As such, instead of the automatic right for early retirement at the age of 58, bank employees will have to submit their application to the same board which awarded the ‘questionable’ early retirement package to Dr Falzon.

 

CEO will not be eligible for a retirement package unless…

The outgoing bank’s CEO, Charles Borg, may miss the opportunity for an early retirement package of the likes awarded to Dr Falzon – notwithstanding the fact that they are the same age and have spent nearly the same time working for the bank.

The differences, according to insiders, are clear. Dr Falzon was appointed parliamentary secretary in the government, which holds a 25 per cent shareholding in the bank and the right to appoint the bank’s chairman, and received a golden handshake of a quarter of a million euros. Charles Borg, meanwhile, is being pushed out of the CEO’s seat with no golden handshake in sight.

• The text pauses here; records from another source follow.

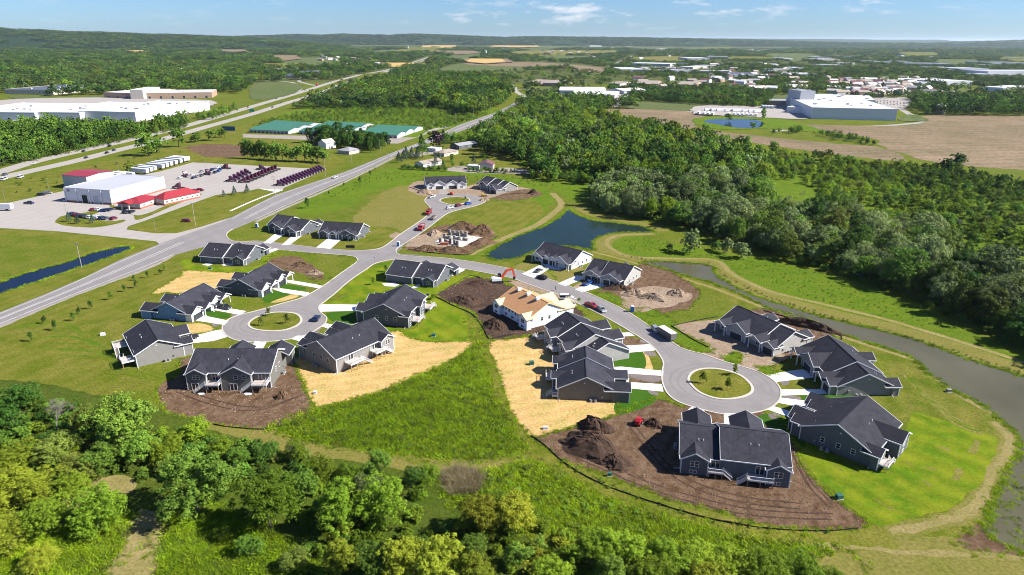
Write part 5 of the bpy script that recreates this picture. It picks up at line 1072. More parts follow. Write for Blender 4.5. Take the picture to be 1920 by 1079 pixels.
def open_trailer(label, px, h, L=6, load='dirt', white=False):
    q = P(*px); t = thing('open_trailer', label, 'trailer', (q[0], q[1], .05), R(h))
    b = MB(); b.box(-L / 2, L / 2, -1.2, 1.2, .6, .75); b.box(-L / 2, L / 2, -1.2, -1.1, .75, 1.5); b.box(-L / 2, L / 2, 1.1, 1.2, .75, 1.5); b.box(-L / 2, -L / 2 + .1, -1.1, 1.1, .75, 1.5); b.box(L / 2 - .1, L / 2, -1.1, 1.1, .75, 1.5); b.build('bed', M['white'] if white else M['steel'], t)
    l = MB(); rs = np.random.RandomState(4)
    if load == 'debris':
        for i in range(60):
            a = Vector((rs.uniform(-L / 2, L / 2), rs.uniform(-1.1, 1.1), rs.uniform(1.0, 2.6))); l.beam(a, a + Vector((rs.randn() * .8, rs.randn() * .8, rs.randn() * .3)), .2, .08, 0 if i % 3 else 1)
        l.build('debris', [M['osbpale'], M['white']], t)
    else: l.add([(-L / 2 + .1, -1.1, 1.35), (L / 2 - .1, -1.1, 1.35), (L / 2 - .1, 1.1, 1.35), (-L / 2 + .1, 1.1, 1.35), (-.8, 0, 1.75), (1, .2, 1.7)], [(0, 1, 5, 4), (1, 2, 5), (2, 3, 4, 5), (3, 0, 4)]); l.build('load', M['dirt'], t)
    for x in (-.5, .5):
        for y in (-1.2, 1.2): wheel(t, x, y, .38, .25)
open_trailer('flat trailer with a brown soil load at the right kerb', (812, 411.5), hd((820, 405), (805, 418)))
open_trailer('trailer heaped with lumber debris beside the unfinished house', (1069, 572), hd((1060, 560), (1078, 580)), 7, 'debris', True)
# a white canopy truck top behind the debris
car('van', 'white', 'white van behind the debris trailer by the unfinished house', (1062, 562), hd((1050, 562), (1076, 562)))

def excavator():
    q = P(933, 530); t = thing('excavator', 'excavator with raised orange arm beside the dug soil', 'excavator', (q[0], q[1], 0), R(12)); t.scale = (1.12,) * 3
    for s in (-1, 1):
        tr = MB(); tr.prism([(-2, .15), (-1.7, 0), (1.7, 0), (2, .15), (2, .7), (1.7, .9), (-1.7, .9), (-2, .7)], s * 1.25 - .3, s * 1.25 + .3); tr.build('track', M['black'], t)
    b = MB(); b.prism([(-2.3, 1.0), (1.3, 1.0), (1.3, 2.0), (-1.6, 2.1), (-2.3, 1.8)], -1.35, 1.35); b.build('body', M['white'], t)
    c = MB(); c.prism([(.2, 2.0), (1.5, 2.0), (1.3, 3.2), (.3, 3.2)], .35, 1.3); c.build('cab', M['carglass'], t)
    for nm, a, e, w in (('boom', (1.2, -.2, 1.6), (3.4, -.2, 4.6), .6), ('boom', (3.35, -.2, 4.55), (5.6, -.2, 5.0), .55), ('arm', (5.5, -.2, 5.2), (6.3, -.2, 2.0), .5)):
        m_ = MB(); m_.beam(a, e, w, w * 1.3); m_.build(nm, PAINT['orange'], t)
    k = MB(); k.prism([(6.0, 1.9), (6.7, 2.1), (6.5, 1.0), (5.7, .9)], -.65, .25); k.build('bucket', M['black'], t)
excavator()
def loader(label, px, h, paint):
    q = P(*px); t = thing('skid_loader', label, 'loader', (q[0], q[1], 0), R(h))
    b = MB(); b.prism([(-1.4, .5), (1.1, .5), (1.1, 1.0), (.6, 1.1), (.5, 2.0), (-.6, 2.05), (-1.4, 1.5)], -.6, .6); b.build('body', PAINT[paint], t)
    for s in (-1, 1):
        a = MB(); a.beam((-1.2, s * .75, 1.5), (1.6, s * .75, .7), .16); a.build('arm', PAINT[paint], t)
    k = MB(); k.prism([(1.6, .2), (2.3, .2), (2.2, .8), (1.6, .9)], -.9, .9); k.build('bucket', M['black'], t)
    for x in (-.7, .6):
        for y in (-.75, .75): wheel(t, x, y, .42, .3)
loader('small red loader on the soil beside a flat board', (1197, 796), 60, 'red')
loader('yellow loader in front of the grey stepped duplex', (906, 369), 20, 'yellow')
loader('orange loader at the dirt entry of the white far duplex', (846, 366), 160, 'orange')
def portable(label, px, h=0):
    q = P(*px); t = thing('portable_toilet', label, 'portable toilet', (q[0], q[1], 0), R(h))
    b = MB(); b.box(-.6, .6, -.6, .6, 0, 2.15); b.build('cabin', M['blue'], t); r = MB(); r.prism([(-.65, 2.15), (.65, 2.15), (.4, 2.4), (-.4, 2.4)], -.65, .65); r.build('roof', M['white'], t)
    d = MB(); d.box(-.4, .4, -.63, -.602, .1, 2.0); d.build('door', M['blue'], t); v = MB(); v.box(.602, .62, -.5, .5, .3, 2.0); v.build('side_panel', M['bluewhite'], t)
portable('blue portable toilet at the street junction by the foundation', (747, 462)); portable('blue portable toilet beside the pale fill mounds', (1185, 585)); portable('blue portable toilet at the left of the paired porch duplex', (482, 427))

def mound(name, label, cat, px, sx, sy, h, mat, rot=0, seed=0, kind=None):
    q = P(*px); rs = np.random.RandomState(seed); n, k = 30, 9; mb = MB(); vs = []
    ph = rs.rand(5) * 6
    for j in range(k):
        t = j / (k - 1)
        for i in range(n):
            a = 2 * math.pi * i / n; w = 1 + .18 * math.sin(2 * a + ph[0]) + .12 * math.sin(3 * a + ph[1]) + .06 * math.sin(7 * a + ph[2])
            vs.append((sx * (1 - t) * w * math.cos(a) + rs.randn() * .12, sy * (1 - t) * w * math.sin(a) + rs.randn() * .12, (1.45 * h * (math.sin(t * math.pi / 2) ** 1.3) * (1 + .25 * math.sin(3 * a + ph[3]) * (1 - t)) + rs.randn() * .16) if j else -.05))
    mb.add(vs, [(j * n + i, j * n + (i + 1) % n, (j + 1) * n + (i + 1) % n, (j + 1) * n + i) for j in range(k - 1) for i in range(n)])
    o = mb.build(name, M[mat]); o.location = (q[0], q[1], 0); o.rotation_euler = (0, 0, R(rot)); return tag(o, label, cat)
for a in ((1112, 842, 5.6, 10, 2.6, 'darkdirt', 62, 'long dark soil heap left of the nearest duplex'), (1150, 868, 4, 3.5, 1.4, 'darkdirt', 0, 'low soil heap at the lower end of the long dark heap'), (1225, 797, 2.4, 2.2, 1.2, 'darkdirt', 0, 'small cone of soil behind the red loader'), (1115, 803, 3, 5.5, 2.2, 'darkdirt', 50, 'soil ridge at the upper left of the dark soil lot'),
          (530, 745, 2.3, 2.0, 1.3, 'dirt', 0, 'small loose soil heap on the bare lot by the grey duplex'), (875, 565, 7, 5, 1.6, 'darkdirt', 10, 'broad dark excavation heap below the orange excavator'), (928, 612, 4, 5, 1.8, 'darkdirt', 30, 'dark heap behind the black fabric near the straw lot'), (900, 533, 7, 2.2, 1.0, 'darkdirt', 10, 'low bank of soil along the dug lot'),
          (868, 433, 9, 4.4, 3.4, 'dirt', 0, 'left of two brown heaps behind the foundation'), (905, 438, 6.5, 4.4, 3.4, 'dirt', 0, 'right of two brown heaps behind the foundation'), (815, 440, 4.5, 4, 1.8, 'sand', 0, 'pale heap left of the foundation blocks'), (800, 470, 7, 3.2, 1.8, 'dirt', -8, 'pale heap at the lower left of the foundation'), (850, 472, 9, 3.2, 2.0, 'dirt', -8, 'long heap along the lower side of the foundation'), (905, 458, 3, 8, 2.0, 'dirt', -60, 'long heap along the right side of the foundation'),
          (1190, 552, 5, 4, 1.6, 'sand', 20, 'pale mound left of the two beside the grey porch duplex'), (1225, 560, 7, 3, 1.5, 'sand', -15, 'long pale mound in the middle of the fill area'), (1270, 552, 5, 3.5, 1.5, 'sand', 10, 'pale mound on the right of the fill area'), (1160, 542, 6, 2.6, 1.4, 'darkdirt', -10, 'dark soil heap in front of the grey porch duplex'),
          (797, 362, 5, 3.6, 1.8, 'sand', 0, 'pale heap left of the white far duplex'), (907, 376, 3.4, 2.6, 1.0, 'sand', 0, 'small pale heap on the far turning circle'), (1000, 362, 3, 2.6, 1.8, 'darkdirt', 0, 'dark heap right of the stepped far duplex'), (1510, 612, 12, 2.6, 1.8, 'darkdirt', -38, 'long soil bank behind the duplex on the gravel drives'),
          (565, 498, 6, 3, .9, 'dirt', -20, 'rough pile of soil and stones on the vacant lot'), (590, 512, 5, 2.4, .8, 'sand', -30, 'stony end of the rough pile on the vacant lot')):
    mound('soil_heap', a[7], 'soil heap', (a[0], a[1]), a[2], a[3], a[4], a[5], a[6], int(a[0]))

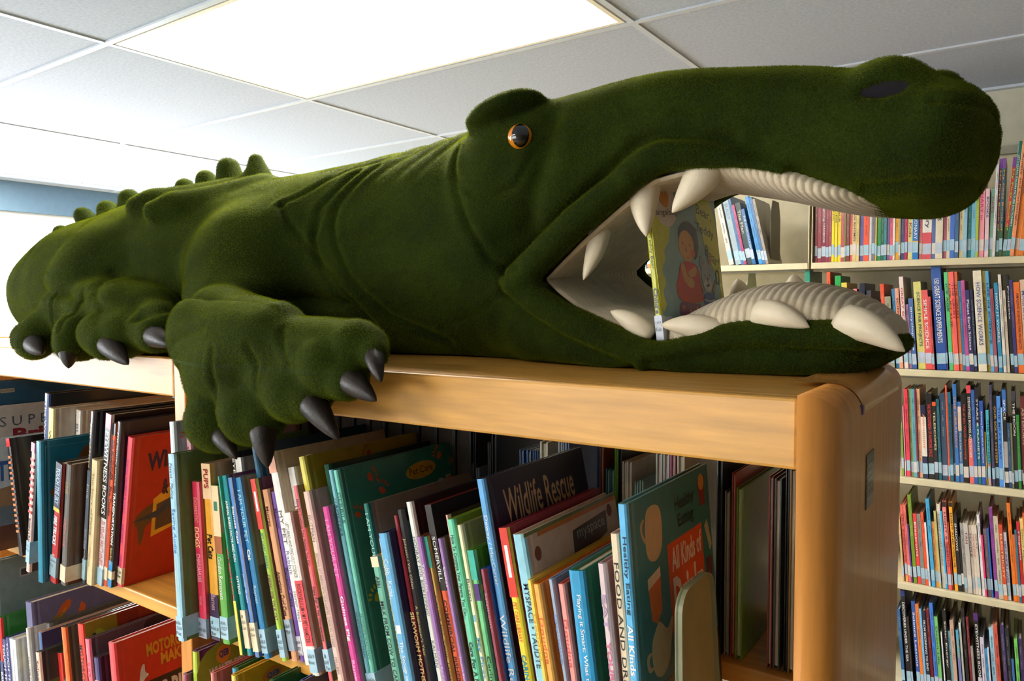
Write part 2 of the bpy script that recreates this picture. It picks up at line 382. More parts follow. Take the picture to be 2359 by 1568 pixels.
# piped lips along the mouth on both sides
LIP_U = [(-.548, .028), (-.528, .047), (-.47, .098), (-.43, .128), (-.397, .15), (-.358, .172), (-.315, .168), (-.27, .158), (-.22, .142)]
LIP_L = [(-.548, .028), (-.52, .004), (-.488, -.017), (-.426, -.043), (-.385, -.060), (-.35, -.066), (-.315, -.057), (-.27, -.040), (-.22, -.034), (-.15, -.036)]
def tube(P, r, k):
    P = [np.array(p, float) for p in P]
    def fn(X, Y, Z):
        best = None
        for i in range(len(P) - 1):
            a, b = P[i], P[i + 1]; ab = b - a; L2 = (ab ** 2).sum() + 1e-9
            t = np.clip(((X - a[0]) * ab[0] + (Y - a[1]) * ab[1] + (Z - a[2]) * ab[2]) / L2, 0, 1)
            d = np.sqrt((X - a[0] - t * ab[0]) ** 2 + (Y - a[1] - t * ab[1]) ** 2 + (Z - a[2] - t * ab[2]) ** 2) - (r[i] + (r[i + 1] - r[i]) * t)
            best = d if best is None else np.minimum(best, d)
        return best
    A = np.array(P); m = max(r); put(A.min(0) - m, A.max(0) + m, fn, k)
for side in (-1, 1):
    for L in (LIP_U, LIP_L):
        yy = lambda x: (.975 if x < -.4 else .968) + side * np.interp(x, [-.56, -.45, -.3, -.15], [.166, .152, .136, .128])
        f = lambda p: max(0, min(1, (-p[0] - .3) / .2)) * (.028 if side > 0 else 0)
        xs = np.linspace(L[0][0], L[-1][0], 26); zs = np.interp(xs, [p[0] for p in L], [p[1] for p in L])
        tube([(x, yy(x), z + f((x,))) for x, z in zip(xs, zs)], [.019 if L is LIP_L else float(np.interp(x, [-.36, -.24], [.019, .006])) for x in xs], .012)
# brow, eye socket and heavy lid
for yy, s in ((.845, -1), (1.105, 1)):
    ell((-.580, yy + .014, .200), (.062, .046, .062), k=.03)
    ell((-.588, yy - s * -.006, .257), (.060, .050, .0185), k=.005, rot=.26)
# nostril bumps and the cleft of the nose
for yy, xx, zz, q_ in ((.866, -.120, .204, 1), (1.034, -.092, .244, .68)):
    ell((xx, yy - .004, zz), (.050 * q_, .048 * q_, .047 * q_), k=.008)
ell((-.120, .823, .208), (.022, .012, .009), k=.006, sub=True)
ell((-.065, .95, .158), (.034, .118, .046), k=.03)
ell((-.058, .935, .188), (.030, .105, .030), k=.03)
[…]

Mr Borg’s contract expires at the end of the year but the bank has gone out of its way to make it clear that it doesn’t intend extending his tenure. In an unprecedented move in the financial sector, the bank announced in a company announcement on the Malta Stock Exchange that it intends to recruit a new CEO.

“Usually the bank would make such an announcement when it actually recruits a new CEO, and not before issuing a call for applications,” sources in the financial sector claimed.

Early last week, the bank’s chairman called an extraordinary Board of Directors meeting, not to update the board on the meetings held with the European Central Bank as revealed by our sister daily newspaper, but rather to inform them of his intentions to announce a call for applications for a new CEO.

Ironically, according to our sources, the bank’s CEO, Mr Borg, was not invited to the meeting and only learned of the subject discussed when the announcement was made.

Come January 2016, Mr Borg will either go back to his former post at the bank, reporting to the new CEO about to replace him, or potentially ask REMCO, the three-man internal board that approved Dr Falzon’s contentious early retirement package, to award him a similar one.